Cycosmos also allows advertisers to better target their customers. A partnership between I-D Gruppe and DoubleClick, for example, hits individual avatars with banner advertising that is pre-selected to fit the stored preferences. But because the true identity of the avatar is known only to I-D Gruppe, says Kolb, consumer needs "are catered to completely by companies who know what he wants but not who he is."
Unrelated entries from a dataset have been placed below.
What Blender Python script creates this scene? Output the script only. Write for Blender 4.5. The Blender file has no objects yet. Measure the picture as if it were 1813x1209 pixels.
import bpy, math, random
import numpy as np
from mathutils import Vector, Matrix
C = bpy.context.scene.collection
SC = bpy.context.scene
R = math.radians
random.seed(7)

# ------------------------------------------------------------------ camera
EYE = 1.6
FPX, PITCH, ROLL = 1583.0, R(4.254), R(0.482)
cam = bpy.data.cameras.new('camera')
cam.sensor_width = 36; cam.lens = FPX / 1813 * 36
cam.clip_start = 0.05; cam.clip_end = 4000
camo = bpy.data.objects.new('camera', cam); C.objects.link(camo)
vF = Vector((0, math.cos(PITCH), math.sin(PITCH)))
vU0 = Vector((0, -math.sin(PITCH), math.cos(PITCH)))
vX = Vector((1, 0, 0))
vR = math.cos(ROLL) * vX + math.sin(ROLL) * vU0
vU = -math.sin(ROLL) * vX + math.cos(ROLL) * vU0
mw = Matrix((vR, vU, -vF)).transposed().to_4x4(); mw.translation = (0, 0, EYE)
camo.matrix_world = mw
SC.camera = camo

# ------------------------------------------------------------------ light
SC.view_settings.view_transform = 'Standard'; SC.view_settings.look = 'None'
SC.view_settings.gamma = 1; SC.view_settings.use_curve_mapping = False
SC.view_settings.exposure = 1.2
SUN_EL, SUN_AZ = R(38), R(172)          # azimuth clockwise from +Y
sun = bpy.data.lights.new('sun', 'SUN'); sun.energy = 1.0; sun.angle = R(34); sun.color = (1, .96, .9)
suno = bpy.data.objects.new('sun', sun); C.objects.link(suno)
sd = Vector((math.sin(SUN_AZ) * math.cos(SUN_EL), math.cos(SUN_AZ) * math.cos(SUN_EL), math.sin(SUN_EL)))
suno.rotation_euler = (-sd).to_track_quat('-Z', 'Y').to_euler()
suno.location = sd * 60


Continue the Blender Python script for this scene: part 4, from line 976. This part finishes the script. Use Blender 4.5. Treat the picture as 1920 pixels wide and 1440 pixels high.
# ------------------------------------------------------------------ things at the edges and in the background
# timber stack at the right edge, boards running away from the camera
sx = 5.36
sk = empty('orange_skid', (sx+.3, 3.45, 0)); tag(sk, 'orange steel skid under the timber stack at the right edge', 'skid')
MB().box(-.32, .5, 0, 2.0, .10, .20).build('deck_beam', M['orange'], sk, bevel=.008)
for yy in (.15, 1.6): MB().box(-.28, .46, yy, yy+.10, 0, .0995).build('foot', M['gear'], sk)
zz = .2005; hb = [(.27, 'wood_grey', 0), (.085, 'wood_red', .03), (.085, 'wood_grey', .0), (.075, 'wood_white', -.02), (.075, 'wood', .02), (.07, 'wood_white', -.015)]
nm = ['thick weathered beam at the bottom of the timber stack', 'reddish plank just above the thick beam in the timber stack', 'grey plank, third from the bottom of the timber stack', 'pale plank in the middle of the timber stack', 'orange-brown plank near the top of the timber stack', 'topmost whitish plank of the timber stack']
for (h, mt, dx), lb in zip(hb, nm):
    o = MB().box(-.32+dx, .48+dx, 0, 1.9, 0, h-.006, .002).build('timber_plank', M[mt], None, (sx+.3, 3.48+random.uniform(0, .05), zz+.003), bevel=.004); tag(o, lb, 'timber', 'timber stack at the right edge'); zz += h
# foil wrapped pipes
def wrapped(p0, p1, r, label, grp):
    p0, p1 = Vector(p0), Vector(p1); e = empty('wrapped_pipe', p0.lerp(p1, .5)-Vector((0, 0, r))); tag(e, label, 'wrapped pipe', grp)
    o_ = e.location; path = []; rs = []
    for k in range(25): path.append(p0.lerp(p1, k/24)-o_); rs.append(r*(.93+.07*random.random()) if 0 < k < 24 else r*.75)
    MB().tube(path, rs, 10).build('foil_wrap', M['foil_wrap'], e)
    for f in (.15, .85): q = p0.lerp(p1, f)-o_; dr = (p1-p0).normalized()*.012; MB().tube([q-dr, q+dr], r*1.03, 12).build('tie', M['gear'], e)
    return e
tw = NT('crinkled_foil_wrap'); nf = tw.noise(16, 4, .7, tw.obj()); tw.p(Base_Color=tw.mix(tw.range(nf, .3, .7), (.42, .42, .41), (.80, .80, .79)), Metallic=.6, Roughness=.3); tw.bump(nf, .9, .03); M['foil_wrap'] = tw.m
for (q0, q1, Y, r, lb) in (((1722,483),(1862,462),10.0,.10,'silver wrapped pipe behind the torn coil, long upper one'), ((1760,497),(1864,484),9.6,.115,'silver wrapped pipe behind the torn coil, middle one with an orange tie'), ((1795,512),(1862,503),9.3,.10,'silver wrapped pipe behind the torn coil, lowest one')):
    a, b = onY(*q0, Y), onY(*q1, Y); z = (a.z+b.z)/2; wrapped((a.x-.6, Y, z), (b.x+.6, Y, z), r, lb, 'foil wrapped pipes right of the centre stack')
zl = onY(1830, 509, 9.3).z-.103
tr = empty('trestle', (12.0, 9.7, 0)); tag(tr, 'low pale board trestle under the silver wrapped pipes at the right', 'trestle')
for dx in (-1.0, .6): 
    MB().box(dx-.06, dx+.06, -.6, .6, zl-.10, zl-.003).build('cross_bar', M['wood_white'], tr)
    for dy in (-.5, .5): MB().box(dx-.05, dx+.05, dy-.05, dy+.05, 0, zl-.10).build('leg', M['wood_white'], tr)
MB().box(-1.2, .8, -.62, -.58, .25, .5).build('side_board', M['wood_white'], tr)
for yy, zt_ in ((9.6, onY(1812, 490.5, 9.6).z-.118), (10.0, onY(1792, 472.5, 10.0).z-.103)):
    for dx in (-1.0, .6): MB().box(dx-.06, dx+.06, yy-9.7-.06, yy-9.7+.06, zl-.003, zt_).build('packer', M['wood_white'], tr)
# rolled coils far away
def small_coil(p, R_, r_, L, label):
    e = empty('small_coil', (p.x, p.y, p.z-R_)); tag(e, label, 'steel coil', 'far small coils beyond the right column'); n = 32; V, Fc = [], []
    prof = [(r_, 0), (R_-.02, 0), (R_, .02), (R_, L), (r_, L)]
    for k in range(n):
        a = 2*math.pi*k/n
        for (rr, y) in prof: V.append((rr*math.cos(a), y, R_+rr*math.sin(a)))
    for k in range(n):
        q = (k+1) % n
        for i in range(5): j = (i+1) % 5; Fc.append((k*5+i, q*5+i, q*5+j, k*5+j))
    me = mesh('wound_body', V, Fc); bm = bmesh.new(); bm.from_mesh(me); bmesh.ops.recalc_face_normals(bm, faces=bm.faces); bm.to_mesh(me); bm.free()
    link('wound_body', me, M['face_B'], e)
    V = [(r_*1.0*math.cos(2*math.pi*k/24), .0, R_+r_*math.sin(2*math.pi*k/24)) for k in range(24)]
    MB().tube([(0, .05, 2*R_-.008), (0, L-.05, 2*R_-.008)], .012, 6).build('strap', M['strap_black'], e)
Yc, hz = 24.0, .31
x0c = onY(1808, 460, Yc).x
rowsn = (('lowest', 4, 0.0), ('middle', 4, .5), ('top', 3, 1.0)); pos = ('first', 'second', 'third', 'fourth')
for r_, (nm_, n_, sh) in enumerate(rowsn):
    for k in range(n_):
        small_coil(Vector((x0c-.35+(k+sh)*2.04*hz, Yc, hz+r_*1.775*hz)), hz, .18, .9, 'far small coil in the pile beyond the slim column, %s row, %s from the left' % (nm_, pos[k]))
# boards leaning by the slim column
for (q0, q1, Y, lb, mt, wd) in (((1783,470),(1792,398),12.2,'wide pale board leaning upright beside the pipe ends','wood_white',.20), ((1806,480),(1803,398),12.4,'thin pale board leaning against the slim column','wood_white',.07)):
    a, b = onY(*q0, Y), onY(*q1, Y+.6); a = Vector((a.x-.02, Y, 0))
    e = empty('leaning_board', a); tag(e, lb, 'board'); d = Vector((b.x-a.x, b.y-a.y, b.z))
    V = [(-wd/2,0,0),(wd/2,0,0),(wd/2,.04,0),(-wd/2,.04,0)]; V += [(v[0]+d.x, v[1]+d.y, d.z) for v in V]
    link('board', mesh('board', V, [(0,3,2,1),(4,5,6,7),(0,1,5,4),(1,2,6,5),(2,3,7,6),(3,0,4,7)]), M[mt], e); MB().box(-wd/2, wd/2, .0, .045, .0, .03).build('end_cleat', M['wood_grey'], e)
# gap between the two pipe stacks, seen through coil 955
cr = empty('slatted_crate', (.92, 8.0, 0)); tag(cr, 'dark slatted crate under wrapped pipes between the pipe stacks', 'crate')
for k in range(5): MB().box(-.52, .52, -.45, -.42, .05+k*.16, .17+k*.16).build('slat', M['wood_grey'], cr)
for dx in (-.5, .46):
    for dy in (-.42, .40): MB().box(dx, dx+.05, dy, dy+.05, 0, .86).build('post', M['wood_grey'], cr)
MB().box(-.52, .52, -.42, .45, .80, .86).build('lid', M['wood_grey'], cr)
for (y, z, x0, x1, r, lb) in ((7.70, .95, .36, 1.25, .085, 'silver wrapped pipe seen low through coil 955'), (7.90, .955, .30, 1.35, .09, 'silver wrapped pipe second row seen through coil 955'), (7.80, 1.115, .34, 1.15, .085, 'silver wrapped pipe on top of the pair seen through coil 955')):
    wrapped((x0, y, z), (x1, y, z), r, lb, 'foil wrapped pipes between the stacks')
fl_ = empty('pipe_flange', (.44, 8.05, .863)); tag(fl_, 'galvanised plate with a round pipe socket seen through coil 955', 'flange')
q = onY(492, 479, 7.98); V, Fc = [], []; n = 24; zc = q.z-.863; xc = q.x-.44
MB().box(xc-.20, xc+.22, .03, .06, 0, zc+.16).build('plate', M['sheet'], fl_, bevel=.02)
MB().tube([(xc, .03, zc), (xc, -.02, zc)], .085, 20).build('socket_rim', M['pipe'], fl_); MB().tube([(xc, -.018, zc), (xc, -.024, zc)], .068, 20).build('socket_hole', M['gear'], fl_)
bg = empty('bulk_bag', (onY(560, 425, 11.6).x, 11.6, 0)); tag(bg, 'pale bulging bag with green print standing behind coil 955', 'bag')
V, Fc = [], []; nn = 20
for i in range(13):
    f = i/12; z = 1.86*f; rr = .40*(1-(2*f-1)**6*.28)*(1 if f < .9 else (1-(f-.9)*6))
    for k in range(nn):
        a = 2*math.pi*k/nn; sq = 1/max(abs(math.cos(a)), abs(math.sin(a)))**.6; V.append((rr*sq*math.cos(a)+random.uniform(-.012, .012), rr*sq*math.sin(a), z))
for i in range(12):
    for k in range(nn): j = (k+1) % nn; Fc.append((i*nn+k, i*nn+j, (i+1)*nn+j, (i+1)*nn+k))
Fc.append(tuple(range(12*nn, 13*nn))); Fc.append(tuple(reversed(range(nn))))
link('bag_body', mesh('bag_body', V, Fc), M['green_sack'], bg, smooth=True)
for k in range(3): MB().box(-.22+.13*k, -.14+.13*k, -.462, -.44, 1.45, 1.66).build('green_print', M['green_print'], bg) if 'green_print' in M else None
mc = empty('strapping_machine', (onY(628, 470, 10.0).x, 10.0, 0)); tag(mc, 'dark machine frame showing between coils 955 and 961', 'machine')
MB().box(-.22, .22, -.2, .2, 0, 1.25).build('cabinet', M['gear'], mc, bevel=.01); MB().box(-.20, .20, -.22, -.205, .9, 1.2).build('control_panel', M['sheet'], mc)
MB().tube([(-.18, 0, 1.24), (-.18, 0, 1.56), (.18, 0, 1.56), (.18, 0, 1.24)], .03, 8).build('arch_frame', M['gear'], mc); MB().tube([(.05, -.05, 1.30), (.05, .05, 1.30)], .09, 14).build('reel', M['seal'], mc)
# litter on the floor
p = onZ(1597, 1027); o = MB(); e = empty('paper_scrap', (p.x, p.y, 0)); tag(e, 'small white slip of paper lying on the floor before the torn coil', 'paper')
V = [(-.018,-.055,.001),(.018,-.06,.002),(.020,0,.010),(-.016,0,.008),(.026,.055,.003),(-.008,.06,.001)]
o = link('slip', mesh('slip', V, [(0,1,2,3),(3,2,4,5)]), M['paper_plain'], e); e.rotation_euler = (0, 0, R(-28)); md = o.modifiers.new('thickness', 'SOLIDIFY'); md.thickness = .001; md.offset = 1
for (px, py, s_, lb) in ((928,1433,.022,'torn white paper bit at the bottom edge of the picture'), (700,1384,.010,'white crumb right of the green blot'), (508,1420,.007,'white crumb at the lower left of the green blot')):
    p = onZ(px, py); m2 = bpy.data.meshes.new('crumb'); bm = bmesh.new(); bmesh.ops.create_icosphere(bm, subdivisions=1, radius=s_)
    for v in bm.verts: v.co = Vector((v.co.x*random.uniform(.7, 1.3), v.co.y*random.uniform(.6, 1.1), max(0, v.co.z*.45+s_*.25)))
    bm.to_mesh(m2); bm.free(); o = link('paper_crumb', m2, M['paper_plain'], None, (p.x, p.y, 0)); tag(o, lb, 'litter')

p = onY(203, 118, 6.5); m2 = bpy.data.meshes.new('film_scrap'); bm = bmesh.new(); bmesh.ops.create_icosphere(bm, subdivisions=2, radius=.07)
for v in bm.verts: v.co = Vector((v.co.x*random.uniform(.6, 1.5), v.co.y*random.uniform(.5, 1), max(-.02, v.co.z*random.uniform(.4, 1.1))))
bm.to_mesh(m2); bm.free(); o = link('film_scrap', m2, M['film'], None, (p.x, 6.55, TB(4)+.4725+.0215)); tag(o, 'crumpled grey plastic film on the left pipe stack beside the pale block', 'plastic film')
I-D Gruppe, which started as a classic advertising agency in 1994, is today one of the largest multimedia agencies in Europe. Other products include E-Cyas--a male avatar who works as a guide in Cycosmos and has become a virtual pop star, attracting love letters from girls across Germany. His single, due out this year, is called Are You Real? After just three months Cycosmos has almost 900,000 avatar residents. GeoCities, a U.S. company with a similar approach, has needed years to build up just over 1.3 million in its cyberspace neighborhoods. Kolb, Germany's "Entrepreneur of the Year" in 1998, plans to take the company public this year. (http://www.idgruppe.com/)
SWEDEN'S GLOCALNET
www.glocalnet.com
Every major phone company in the world is racing to convert its network to Internet Protocol (IP) technology, the operating system of the future for the transport of voice and data services. Sweden's Glocalnet expects to be among the first to make it to the finish line. This month, the Swedish startup launched a nationwide IP-based telephony service accessible via a four-digit carrier selection code. In addition to enhanced capabilities, the company undercuts the cost of the public switched telephone network by between 20% and 70%. The company has extended its network to eight other European countries and is searching for partners to promote the service locally. It is already in partnership with owners of IP networks in Japan, the U.S. and South America and in a year "we plan to terminate all over the world using IP," says Glocalnet chief executive officer Stefan Krook. The company is likely to make an initial public offering in 2000.